### Instructions to follow
Starting at the first line of the listing below, repeat each line up to and including the one containing "q = MB(); q.box(at(1322, 356, YR-.03), (.018, .02, .02));". Leave out pictures.

Scene script records:
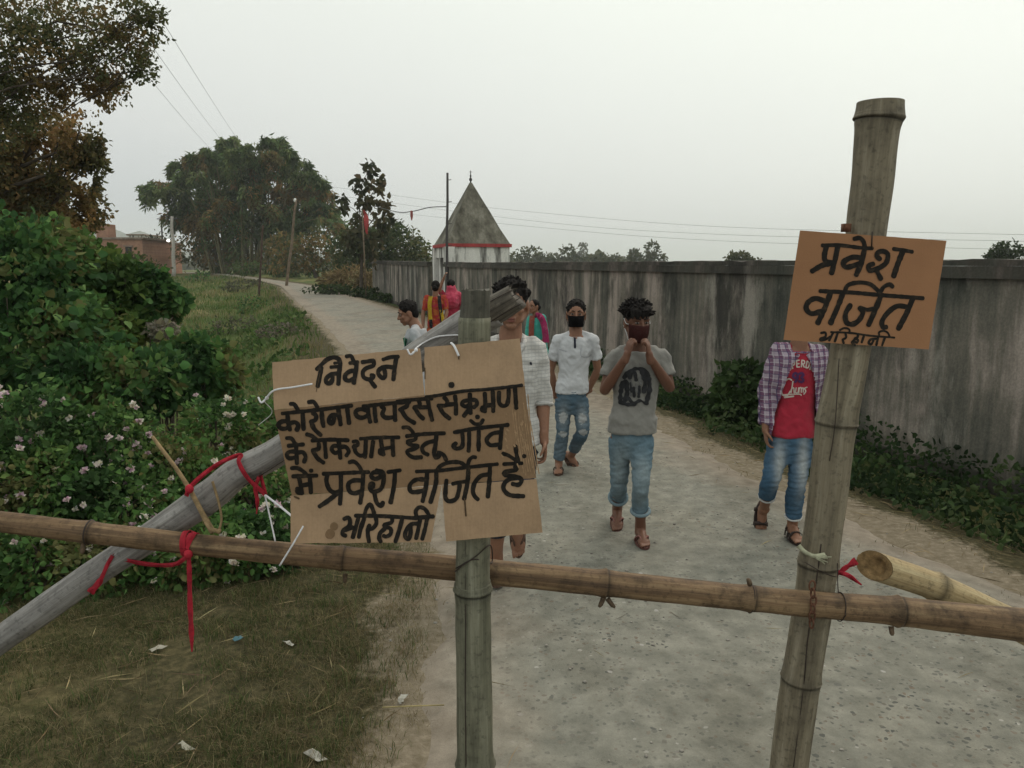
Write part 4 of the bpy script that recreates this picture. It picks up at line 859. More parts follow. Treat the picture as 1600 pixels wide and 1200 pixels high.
for i in range(len(P)-1): Ls.append(Ls[-1]+(P[i+1][0]-P[i][0]).length)
culm('culm', P, [Ls[1]/Ls[-1], Ls[5]/Ls[-1], Ls[7]/Ls[-1], Ls[9]/Ls[-1]], M_POSTR, root2, n=220, ridge=.055, rag=0)
crack([at(1388, 159, YR-.051), at(1384, 200, YR-.05), at(1376, 280, YR-.042), at(1364, 372, YR-.043)], .0022, root2)
crack([at(1283, 850, YR-.048), at(1276, 905, YR-.049), at(1262, 1000, YR-.049), at(1256, 1070, YR-.05), at(1240, 1198, YR-.050)], .0016, root2)
crack([at(1311, 560, YR-.047), at(1305, 660, YR-.051), at(1296, 720, YR-.047)], .0012, root2)
q = MB(); q.box(at(1322, 356, YR-.03), (.018, .02, .02)); q.build('peg', M_RUST, root2)

rail = empty('bamboo_rail', at(800, 900, YB), 'long horizontal bamboo rail tied across the road', 'rail')
rp_ = [(-60, 806, 16.5), (0, 815, 17), (140, 832, 17.5), (290, 849, 17), (480, 868, 18), (640, 881, 19.5), (800, 897, 20.5), (960, 913, 21), (1172, 935, 20.5), (1290, 946, 21.5), (1400, 955, 23), (1600, 977, 27), (1680, 985, 28), (2050, 1022, 31)]
P = pp(rp_, YB); Ls = [0]
for i in range(len(P)-1): Ls.append(Ls[-1]+(P[i+1][0]-P[i][0]).length)
def fx(px): return np.interp(px, [r_[0] for r_ in rp_], Ls)/Ls[-1]
culm('culm', P, [fx(140), fx(535), fx(945), fx(1172), fx(1402)], M_RAIL, rail, n=300, ridge=.10)
for px, py, dx, dy in ((942, 936, -.006, -.012), (952, 938, .008, -.01), (1392, 982, .0, -.01), (1170, 910, -.004, .009), (540, 900, 0, -.01), (131, 853, 0, -.012)):
    p = at(px, py, YB-.012); q = MB(); q.tube([p-Vector((dx, 0, dy))*.6, p+Vector((dx, -.008, dy))*1.0, p+Vector((dx*1.8, -.01, dy*1.5))], [.007, .006, .003], 8, wobble=.3); q.build('stub', M_STUB, rail)

diag = empty('diagonal_pole', at(200, 860, 2.07), 'smooth grey pole slanting up from the lower left behind the notice', 'pole')
P = pp([(-50, 1036, 22, 2.09), (0, 1000, 22, 2.085), (98, 931, 23, 2.08), (160, 888, 22, 2.075), (224, 846, 23, 2.07), (325, 777, 26, 2.065), (371, 740, 24, 2.06), (437, 704, 23, 2.055), (560, 620, 24, 2.045), (700, 527, 25, 2.03), (772, 484, 27, 2.02)], 2.05)
culm('pole', P, [.47], M_GREY, diag, n=160, ridge=.03)
a_ = at(752, 496, 2.02); b_ = at(806, 464, 2.0); t_ = (b_-a_).normalized()
culm('broken_end', [(a_, .038), (a_.lerp(b_, .5), .037), (b_, .034)], [], M_FIBRE, diag, n=12, rag=.03)
for k in range(4):
    o_ = Vector((0, -.034, 0))+Vector((t_.z, 0, -t_.x))*(-.022+k*.0145); crack([a_+o_*.98, a_.lerp(b_, .5)+o_*.99+Vector((0, 0, .002)), b_+o_*.93+t_*random.uniform(-.01, .015)], .0013, diag, 'splinter')
kn = at(330, 775, 2.032); q = MB(); q.ell(kn, (.016, .008, .02)); q.build('knot', M_STUB, diag)
crack([at(380, 760, 2.028), at(440, 722, 2.02), at(520, 668, 2.012)], .0012, diag); crack([at(20, 985, 2.05), at(70, 950, 2.046), at(140, 905, 2.04)], .001, diag)

cut = empty('cut_bamboo', at(1480, 930, 2.13), 'fresh yellow bamboo stump with an oblique cut end behind the rail at the right', 'bamboo stump')
P0 = [(at(1366, 884, 2.10), 23.5*2.1/FPX), (at(1462, 917, 2.12), 22.5*2.12/FPX), (at(1550, 958, 2.14), 23*2.14/FPX), (at(1680, 1024, 2.18), 26*2.18/FPX), (at(1980, 1180, 2.26), 27*2.2/FPX)]
Pc = crom([p for p, _ in P0], 14); rr_ = interp_r([r for _, r in P0], len(Pc)); ax = (Pc[1]-Pc[0]).normalized()
rr_ = np.array(rr_)*(1+.14*np.exp(-((np.arange(len(Pc))-14)/1.0)**2))
cs = np.ones((len(Pc), 3)); cs[14] *= .35; cs[15] *= .7; cs[13] *= .8
q = MB(); seg = 40; q.tube(Pc, rr_, seg, False, uv=True); me = q.mesh('culm'); set_col(me, np.repeat(cs, seg, 0)); co = vco(me)
ring = co[:seg].copy(); dpt = (ring-np.array(Pc[0]))
nd = (dpt @ np.array([.25, -1, .0]))          # nearer to the viewer: cut further along
shift = nd*.75+np.array([.003*mnoise.noise(Vector((k*.7, 1, 1))) for k in range(seg)])
co[:seg] += np.array(ax)[None]*shift[:, None]
for j in (1, 2, 3, 4):
    co[j*seg:(j+1)*seg] += np.array(ax)[None]*(np.maximum(0, shift-.012*j)*.9)[:, None]
me.vertices.foreach_set('co', co.ravel()); link_mesh('culm', me, M_FRESH, cut)
q = MB(); outer = [Vector(v) for v in co[:seg]]; cc = sum(outer, Vector())/seg
inn = [cc+(v-cc)*.66 for v in outer]; deep = [cc+(v-cc)*.55+ax*.02 for v in outer]
outer = [cc+(v-cc)*.985 for v in outer]
q.add(outer+inn+deep, [(k, (k+1) % seg, seg+(k+1) % seg, seg+k) for k in range(seg)]+[(seg+k, seg+(k+1) % seg, 2*seg+(k+1) % seg, 2*seg+k) for k in range(seg)]+[tuple(2*seg+k for k in range(seg))])
me = q.mesh('cut_face'); me.transform(Matrix.Translation(-ax*.0005)); link_mesh('cut_face', me, simple('cut_wood', (.23, .15, .07), .9, .45, 60, .6, 220), cut)

# upright twig tied at the crossing
tw = empty('dry_twig', at(328, 828, 2.0), 'thin bent dry twig tied upright where the grey pole meets the rail', 'twig'); M_TWIG = simple('dry_twig', (.24, .17, .09), .9, .4, 60, .4, 200)
q = MB(); q.tube(crom([at(238, 682, 2.03), at(272, 727, 2.015), at(300, 772, 2.0), at(318, 805, 1.985), at(333, 832, 1.97)], 6), np.linspace(.0045, .008, 25), 8, wobble=.35); q.build('stem', M_TWIG, tw)
q = MB(); q.tube(crom([at(332, 752, 2.0), at(342, 785, 1.995), at(346, 812, 1.985), at(340, 834, 1.97)], 5), .0035, 7, wobble=.3); q.build('branch', M_TWIG, tw)
q = MB(); q.tube(crom([at(322, 815, 1.975), at(330, 826, 1.965), at(345, 830, 1.965)], 5), .006, 7, wobble=.4); q.build('branch', M_TWIG, tw)

# ------------------------------------------------------------------ ties
def ring_pts(c, axis, r, n=18, a0=0, a1=2*math.pi, slant=0):
    axis = axis.normalized(); X = axis.cross(Vector((0, 0, 1))).normalized(); Z = X.cross(axis)
    return [c+X*r*math.cos(a)+Z*r*math.sin(a)+axis*slant*math.sin(a) for a in np.linspace(a0, a1, n)]
railax = Vector((1, 0, -.11))
rib = empty('red_ribbon', at(297, 860, YB), 'red cloth ribbon knotted round the rail with a long tail hanging down', 'ribbon', 'red cloth ribbons on the barrier')
c_ = at(297, 850, YB); cloth_strip('loop', None, None, ring_pts(c_, railax, .031, 22, slant=.008), .018, M_REDCLOTH, twist=0, parent=rib)
cloth_strip('loop', None, None, ring_pts(c_+Vector((-.006, 0, 0)), railax, .0335, 22, slant=-.006), .014, M_REDCLOTH, twist=0, parent=rib)
cloth_strip('tail', None, None, crom([at(295, 866, YB-.034), at(296, 900, YB-.036), at(297, 945, YB-.03), at(299, 985, YB-.034), at(300, 1018, YB-.03)], 6), [.012]*12+[.013]*8+[.010, .009, .007, .005, .003], M_REDCLOTH, twist=.5, parent=rib)
cloth_strip('tail', None, None, crom([at(294, 868, YB-.033), at(275, 881, YB-.02), at(248, 883, 2.02), at(210, 878, 2.035), at(176, 868, 2.038)], 6), .011, M_REDCLOTH, twist=.3, parent=rib)
cloth_strip('tail', None, None, crom([at(176, 868, 2.034), at(168, 882, 2.03), at(156, 908, 2.03), at(141, 926, 2.035)], 6), [.010]*12+[.016]*5+[.021, .02], M_REDCLOTH, twist=.4, parent=rib)
q = MB(); q.ell(at(294, 866, YB-.036), (.011, .009, .012)); q.build('knot', M_REDCLOTH, rib)
rib = empty('red_ribbon', at(380, 730, 2.03), 'red cloth ribbon looped over the grey pole and tied to the upright twig', 'ribbon', 'red cloth ribbons on the barrier')
cloth_strip('strand', None, None, crom([at(291, 775, 1.985), at(298, 760, 1.985), at(322, 738, 1.995), at(350, 720, 2.01), at(376, 711, 2.03), at(373, 722, 2.012), at(388, 748, 2.008), at(415, 773, 2.01)], 6), .011, M_REDCLOTH, twist=.35, parent=rib)
cloth_strip('strand', None, None, crom([at(415, 773, 2.012), at(411, 757, 2.02), at(407, 742, 2.03)], 5), .009, M_REDCLOTH, twist=.3, parent=rib)
cloth_strip('tail', None, None, crom([at(405, 745, 2.02), at(399, 762, 2.015), at(402, 782, 2.015), at(401, 803, 2.015)], 5), [.010]*12+[.007, .005, .003, .002], M_REDCLOTH, twist=.4, parent=rib)
q = MB(); q.ell(at(296, 764, 1.98), (.011, .009, .012)); q.build('knot', M_REDCLOTH, rib)
rib = empty('red_ribbon', at(1312, 893, YR), 'short red ribbon scrap fluttering between leaning post and cut bamboo', 'ribbon', 'red cloth ribbons on the barrier')
cloth_strip('tail', None, None, crom([at(1306, 899, 2.05), at(1320, 888, 2.045), at(1338, 876, 2.05)], 6), [.010]*5+[.013]*4+[.020]*4, M_REDCLOTH, twist=.5, parent=rib)
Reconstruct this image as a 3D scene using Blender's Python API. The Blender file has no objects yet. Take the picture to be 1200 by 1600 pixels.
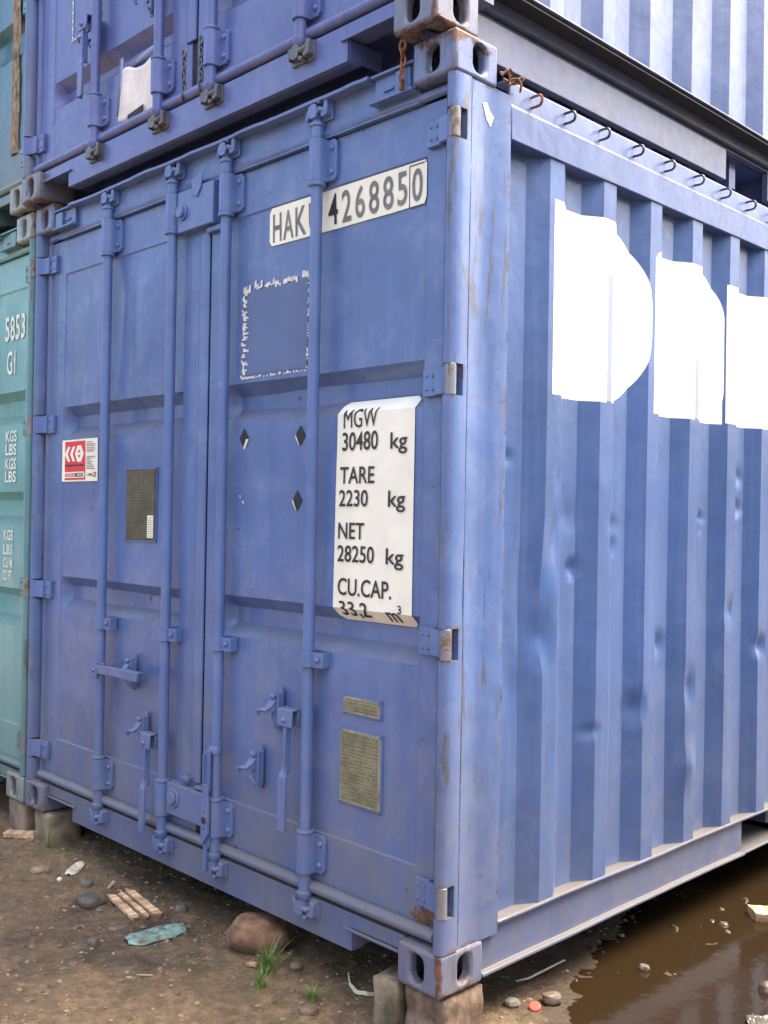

### Exercise response
Write part 4 of the bpy script that recreates this picture. It picks up at line 859. More parts follow. Treat the picture as 1600 pixels wide and 1200 pixels high.
for i in range(len(P)-1): Ls.append(Ls[-1]+(P[i+1][0]-P[i][0]).length)
culm('culm', P, [Ls[1]/Ls[-1], Ls[5]/Ls[-1], Ls[7]/Ls[-1], Ls[9]/Ls[-1]], M_POSTR, root2, n=220, ridge=.055, rag=0)
crack([at(1388, 159, YR-.051), at(1384, 200, YR-.05), at(1376, 280, YR-.042), at(1364, 372, YR-.043)], .0022, root2)
crack([at(1283, 850, YR-.048), at(1276, 905, YR-.049), at(1262, 1000, YR-.049), at(1256, 1070, YR-.05), at(1240, 1198, YR-.050)], .0016, root2)
crack([at(1311, 560, YR-.047), at(1305, 660, YR-.051), at(1296, 720, YR-.047)], .0012, root2)
q = MB(); q.box(at(1322, 356, YR-.03), (.018, .02, .02)); q.build('peg', M_RUST, root2)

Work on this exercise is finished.